* _LISTED ENTRIES_

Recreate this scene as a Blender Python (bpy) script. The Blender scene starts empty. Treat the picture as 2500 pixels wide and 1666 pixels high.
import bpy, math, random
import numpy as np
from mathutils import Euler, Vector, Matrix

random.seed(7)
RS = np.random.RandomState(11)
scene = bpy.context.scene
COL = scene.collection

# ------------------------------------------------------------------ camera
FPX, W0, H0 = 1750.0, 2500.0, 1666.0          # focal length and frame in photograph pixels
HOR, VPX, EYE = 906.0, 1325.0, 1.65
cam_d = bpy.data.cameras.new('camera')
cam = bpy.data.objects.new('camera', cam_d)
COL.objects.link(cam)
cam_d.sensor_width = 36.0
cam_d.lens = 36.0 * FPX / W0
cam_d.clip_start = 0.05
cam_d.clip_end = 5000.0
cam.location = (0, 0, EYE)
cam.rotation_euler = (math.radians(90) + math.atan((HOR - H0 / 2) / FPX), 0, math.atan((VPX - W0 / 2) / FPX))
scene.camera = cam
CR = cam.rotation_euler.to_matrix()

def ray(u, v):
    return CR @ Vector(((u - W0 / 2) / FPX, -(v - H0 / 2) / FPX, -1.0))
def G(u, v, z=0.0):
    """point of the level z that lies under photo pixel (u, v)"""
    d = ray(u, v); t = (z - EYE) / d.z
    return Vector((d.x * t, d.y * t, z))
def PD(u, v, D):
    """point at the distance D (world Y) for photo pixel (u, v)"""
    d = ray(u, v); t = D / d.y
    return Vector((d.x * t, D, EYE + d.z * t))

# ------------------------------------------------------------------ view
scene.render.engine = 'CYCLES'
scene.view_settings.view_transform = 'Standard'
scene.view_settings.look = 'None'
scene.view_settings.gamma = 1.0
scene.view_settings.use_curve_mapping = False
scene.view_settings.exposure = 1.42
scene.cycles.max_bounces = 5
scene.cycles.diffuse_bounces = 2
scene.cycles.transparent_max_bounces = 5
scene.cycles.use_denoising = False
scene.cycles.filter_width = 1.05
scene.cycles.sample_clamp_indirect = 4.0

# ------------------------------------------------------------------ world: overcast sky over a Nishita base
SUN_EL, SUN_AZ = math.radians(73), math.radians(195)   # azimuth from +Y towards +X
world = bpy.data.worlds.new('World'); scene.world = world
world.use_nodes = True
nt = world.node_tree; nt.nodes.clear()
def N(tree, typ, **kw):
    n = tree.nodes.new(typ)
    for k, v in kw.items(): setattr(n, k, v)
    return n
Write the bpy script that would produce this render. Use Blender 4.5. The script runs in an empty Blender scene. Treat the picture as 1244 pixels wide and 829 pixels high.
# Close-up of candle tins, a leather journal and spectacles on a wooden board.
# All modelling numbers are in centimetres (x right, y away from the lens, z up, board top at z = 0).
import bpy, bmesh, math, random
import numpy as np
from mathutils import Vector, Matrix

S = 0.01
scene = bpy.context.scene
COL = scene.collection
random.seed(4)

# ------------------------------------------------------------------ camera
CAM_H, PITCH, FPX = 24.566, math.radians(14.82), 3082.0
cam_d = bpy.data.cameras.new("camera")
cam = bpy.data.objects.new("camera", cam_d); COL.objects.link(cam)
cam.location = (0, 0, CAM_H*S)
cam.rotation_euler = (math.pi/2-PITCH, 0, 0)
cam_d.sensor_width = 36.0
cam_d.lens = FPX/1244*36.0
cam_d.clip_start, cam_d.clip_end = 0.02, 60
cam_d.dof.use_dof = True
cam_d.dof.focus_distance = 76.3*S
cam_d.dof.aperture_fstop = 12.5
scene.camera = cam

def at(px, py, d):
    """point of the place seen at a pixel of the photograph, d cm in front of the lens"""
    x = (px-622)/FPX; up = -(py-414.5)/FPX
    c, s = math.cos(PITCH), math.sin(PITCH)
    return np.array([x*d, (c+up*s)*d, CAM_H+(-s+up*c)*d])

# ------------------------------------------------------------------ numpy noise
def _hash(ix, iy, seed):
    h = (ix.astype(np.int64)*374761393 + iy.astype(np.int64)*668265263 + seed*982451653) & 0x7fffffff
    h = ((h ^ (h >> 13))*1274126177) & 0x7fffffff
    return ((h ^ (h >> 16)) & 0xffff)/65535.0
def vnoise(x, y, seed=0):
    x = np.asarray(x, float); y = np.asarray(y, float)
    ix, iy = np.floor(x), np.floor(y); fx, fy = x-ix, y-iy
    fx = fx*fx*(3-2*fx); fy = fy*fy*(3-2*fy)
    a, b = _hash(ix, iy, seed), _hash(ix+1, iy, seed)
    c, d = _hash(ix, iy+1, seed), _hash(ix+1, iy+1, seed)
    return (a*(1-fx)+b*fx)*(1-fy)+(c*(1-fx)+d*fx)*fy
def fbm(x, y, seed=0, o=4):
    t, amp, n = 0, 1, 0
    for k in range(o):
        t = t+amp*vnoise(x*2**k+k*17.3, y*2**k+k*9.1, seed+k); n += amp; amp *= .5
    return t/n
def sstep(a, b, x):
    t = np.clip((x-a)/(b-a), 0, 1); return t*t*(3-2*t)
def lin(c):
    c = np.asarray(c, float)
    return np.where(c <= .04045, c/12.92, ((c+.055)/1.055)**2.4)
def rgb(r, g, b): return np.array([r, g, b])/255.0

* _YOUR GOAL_
Print the whole listing exactly as it is.

* _SOLUTION FOR THIS PROBLEM_
Recreate this scene as a Blender Python (bpy) script. The Blender scene starts empty. Treat the picture as 2500 pixels wide and 1666 pixels high.
import bpy, math, random
import numpy as np
from mathutils import Euler, Vector, Matrix

random.seed(7)
RS = np.random.RandomState(11)
scene = bpy.context.scene
COL = scene.collection

# ------------------------------------------------------------------ camera
FPX, W0, H0 = 1750.0, 2500.0, 1666.0          # focal length and frame in photograph pixels
HOR, VPX, EYE = 906.0, 1325.0, 1.65
cam_d = bpy.data.cameras.new('camera')
cam = bpy.data.objects.new('camera', cam_d)
COL.objects.link(cam)
cam_d.sensor_width = 36.0
cam_d.lens = 36.0 * FPX / W0
cam_d.clip_start = 0.05
cam_d.clip_end = 5000.0
cam.location = (0, 0, EYE)
cam.rotation_euler = (math.radians(90) + math.atan((HOR - H0 / 2) / FPX), 0, math.atan((VPX - W0 / 2) / FPX))
scene.camera = cam
CR = cam.rotation_euler.to_matrix()

def ray(u, v):
    return CR @ Vector(((u - W0 / 2) / FPX, -(v - H0 / 2) / FPX, -1.0))
def G(u, v, z=0.0):
    """point of the level z that lies under photo pixel (u, v)"""
    d = ray(u, v); t = (z - EYE) / d.z
    return Vector((d.x * t, d.y * t, z))
def PD(u, v, D):
    """point at the distance D (world Y) for photo pixel (u, v)"""
    d = ray(u, v); t = D / d.y
    return Vector((d.x * t, D, EYE + d.z * t))

# ------------------------------------------------------------------ view
scene.render.engine = 'CYCLES'
scene.view_settings.view_transform = 'Standard'
scene.view_settings.look = 'None'
scene.view_settings.gamma = 1.0
scene.view_settings.use_curve_mapping = False
scene.view_settings.exposure = 1.42
scene.cycles.max_bounces = 5
scene.cycles.diffuse_bounces = 2
scene.cycles.transparent_max_bounces = 5
scene.cycles.use_denoising = False
scene.cycles.filter_width = 1.05
scene.cycles.sample_clamp_indirect = 4.0

# ------------------------------------------------------------------ world: overcast sky over a Nishita base
SUN_EL, SUN_AZ = math.radians(73), math.radians(195)   # azimuth from +Y towards +X
world = bpy.data.worlds.new('World'); scene.world = world
world.use_nodes = True
nt = world.node_tree; nt.nodes.clear()
def N(tree, typ, **kw):
    n = tree.nodes.new(typ)
    for k, v in kw.items(): setattr(n, k, v)
    return n
Write the bpy script that would produce this render. Use Blender 4.5. The script runs in an empty Blender scene. Treat the picture as 1244 pixels wide and 829 pixels high.
# Close-up of candle tins, a leather journal and spectacles on a wooden board.
# All modelling numbers are in centimetres (x right, y away from the lens, z up, board top at z = 0).
import bpy, bmesh, math, random
import numpy as np
from mathutils import Vector, Matrix

S = 0.01
scene = bpy.context.scene
COL = scene.collection
random.seed(4)

# ------------------------------------------------------------------ camera
CAM_H, PITCH, FPX = 24.566, math.radians(14.82), 3082.0
cam_d = bpy.data.cameras.new("camera")
cam = bpy.data.objects.new("camera", cam_d); COL.objects.link(cam)
cam.location = (0, 0, CAM_H*S)
cam.rotation_euler = (math.pi/2-PITCH, 0, 0)
cam_d.sensor_width = 36.0
cam_d.lens = FPX/1244*36.0
cam_d.clip_start, cam_d.clip_end = 0.02, 60
cam_d.dof.use_dof = True
cam_d.dof.focus_distance = 76.3*S
cam_d.dof.aperture_fstop = 12.5
scene.camera = cam

def at(px, py, d):
    """point of the place seen at a pixel of the photograph, d cm in front of the lens"""
    x = (px-622)/FPX; up = -(py-414.5)/FPX
    c, s = math.cos(PITCH), math.sin(PITCH)
    return np.array([x*d, (c+up*s)*d, CAM_H+(-s+up*c)*d])

# ------------------------------------------------------------------ numpy noise
def _hash(ix, iy, seed):
    h = (ix.astype(np.int64)*374761393 + iy.astype(np.int64)*668265263 + seed*982451653) & 0x7fffffff
    h = ((h ^ (h >> 13))*1274126177) & 0x7fffffff
    return ((h ^ (h >> 16)) & 0xffff)/65535.0
def vnoise(x, y, seed=0):
    x = np.asarray(x, float); y = np.asarray(y, float)
    ix, iy = np.floor(x), np.floor(y); fx, fy = x-ix, y-iy
    fx = fx*fx*(3-2*fx); fy = fy*fy*(3-2*fy)
    a, b = _hash(ix, iy, seed), _hash(ix+1, iy, seed)
    c, d = _hash(ix, iy+1, seed), _hash(ix+1, iy+1, seed)
    return (a*(1-fx)+b*fx)*(1-fy)+(c*(1-fx)+d*fx)*fy
def fbm(x, y, seed=0, o=4):
    t, amp, n = 0, 1, 0
    for k in range(o):
        t = t+amp*vnoise(x*2**k+k*17.3, y*2**k+k*9.1, seed+k); n += amp; amp *= .5
    return t/n
def sstep(a, b, x):
    t = np.clip((x-a)/(b-a), 0, 1); return t*t*(3-2*t)
def lin(c):
    c = np.asarray(c, float)
    return np.where(c <= .04045, c/12.92, ((c+.055)/1.055)**2.4)
def rgb(r, g, b): return np.array([r, g, b])/255.0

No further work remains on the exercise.